Defending My Religiosity

Measuring religiosity in the developing American culture today in a truly meaningful way presents many problems, but from each difficulty, new information is uncovered. As recommended by Chaves, many survey respondents say they attended a religious service in the past week in order to assure the pollster of the person’s commitment to religion. Outwardly and traditionally, commitment to religion is expressed in service attendance. Though in regards to the information provided by the time journals allocated to respondents previous to the interview a majority of respondents who said they went to service, didn’t.
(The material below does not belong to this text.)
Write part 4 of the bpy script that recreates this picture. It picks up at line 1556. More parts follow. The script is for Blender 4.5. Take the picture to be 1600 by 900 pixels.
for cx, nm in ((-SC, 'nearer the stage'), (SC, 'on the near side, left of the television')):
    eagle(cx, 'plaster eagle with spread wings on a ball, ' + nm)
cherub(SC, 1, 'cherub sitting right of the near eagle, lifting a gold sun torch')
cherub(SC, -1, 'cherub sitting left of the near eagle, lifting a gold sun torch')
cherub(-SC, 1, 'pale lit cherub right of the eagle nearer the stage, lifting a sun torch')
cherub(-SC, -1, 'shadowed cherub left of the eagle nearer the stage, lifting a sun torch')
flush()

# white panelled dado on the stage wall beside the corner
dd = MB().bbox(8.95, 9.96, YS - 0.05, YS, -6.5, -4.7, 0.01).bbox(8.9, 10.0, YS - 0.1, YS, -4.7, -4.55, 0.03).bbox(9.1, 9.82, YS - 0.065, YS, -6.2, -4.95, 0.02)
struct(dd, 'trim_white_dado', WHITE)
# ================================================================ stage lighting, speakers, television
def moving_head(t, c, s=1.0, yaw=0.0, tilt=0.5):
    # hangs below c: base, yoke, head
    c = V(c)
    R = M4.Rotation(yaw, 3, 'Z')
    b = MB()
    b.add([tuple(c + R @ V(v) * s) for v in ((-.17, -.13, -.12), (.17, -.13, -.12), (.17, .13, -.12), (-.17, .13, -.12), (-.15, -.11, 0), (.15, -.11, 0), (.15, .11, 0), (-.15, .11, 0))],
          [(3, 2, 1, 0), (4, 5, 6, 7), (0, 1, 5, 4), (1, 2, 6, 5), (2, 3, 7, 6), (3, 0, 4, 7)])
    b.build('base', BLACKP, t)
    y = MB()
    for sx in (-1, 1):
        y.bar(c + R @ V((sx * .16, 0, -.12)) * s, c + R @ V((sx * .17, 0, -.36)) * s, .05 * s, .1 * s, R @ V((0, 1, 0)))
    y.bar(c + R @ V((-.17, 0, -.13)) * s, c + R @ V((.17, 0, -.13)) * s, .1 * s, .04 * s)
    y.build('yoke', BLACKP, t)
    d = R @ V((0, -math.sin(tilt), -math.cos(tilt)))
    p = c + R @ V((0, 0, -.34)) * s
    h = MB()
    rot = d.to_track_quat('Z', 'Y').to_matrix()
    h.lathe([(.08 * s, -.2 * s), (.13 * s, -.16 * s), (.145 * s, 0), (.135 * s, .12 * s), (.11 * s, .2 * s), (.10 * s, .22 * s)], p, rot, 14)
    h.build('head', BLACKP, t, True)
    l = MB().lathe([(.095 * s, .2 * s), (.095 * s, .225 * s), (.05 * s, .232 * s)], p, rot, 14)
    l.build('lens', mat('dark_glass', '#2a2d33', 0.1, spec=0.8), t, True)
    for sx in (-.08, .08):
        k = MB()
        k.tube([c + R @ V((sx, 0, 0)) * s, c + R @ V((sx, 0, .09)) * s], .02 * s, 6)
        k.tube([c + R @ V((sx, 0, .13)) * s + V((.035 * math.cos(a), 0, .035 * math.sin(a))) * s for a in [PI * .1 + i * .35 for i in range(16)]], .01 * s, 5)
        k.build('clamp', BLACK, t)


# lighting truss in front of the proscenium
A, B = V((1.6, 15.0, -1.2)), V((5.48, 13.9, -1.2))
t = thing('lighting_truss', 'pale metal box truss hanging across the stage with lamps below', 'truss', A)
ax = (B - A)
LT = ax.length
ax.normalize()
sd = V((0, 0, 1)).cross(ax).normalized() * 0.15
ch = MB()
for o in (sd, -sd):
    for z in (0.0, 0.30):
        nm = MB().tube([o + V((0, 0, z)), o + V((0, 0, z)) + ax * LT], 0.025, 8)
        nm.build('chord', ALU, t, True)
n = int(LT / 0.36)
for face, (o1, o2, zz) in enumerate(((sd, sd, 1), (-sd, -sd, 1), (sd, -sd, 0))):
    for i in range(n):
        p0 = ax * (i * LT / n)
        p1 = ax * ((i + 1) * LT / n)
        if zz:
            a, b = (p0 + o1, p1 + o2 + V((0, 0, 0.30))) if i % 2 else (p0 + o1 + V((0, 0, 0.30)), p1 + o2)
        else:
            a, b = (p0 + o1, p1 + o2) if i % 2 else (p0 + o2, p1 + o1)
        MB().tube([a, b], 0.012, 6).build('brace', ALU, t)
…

Many information collection methods are narrow in their understanding of the modern world. Certain question regarding religious services as church, automatically alienates any respondent belonging to a religion who attends any other religious service like synagogue, temple, ect. Either way religious service attendance is any way you look at the information gathered decreasing or in the least stagnant in the United States today. Again go back to the first week of class we heard from several students how their parent’s religiosity impacted their own throughout their childhood and their practices and commitments today. Comparatively to national data the information presented to us that day was hardly different from that of which we have read this weekend, non-religious parents turn out on average less religious children and vice versa with variables and special circumstances to be considered of course. I’d like to explore further what exactly compels people to falsely state that they have attended a religious service regularly or just in a single week in order to defend their religiosity. How exactly has this been reflected in our own class discussion regarding religion? In what other ways do people defend their religiosity unconsciously and daily?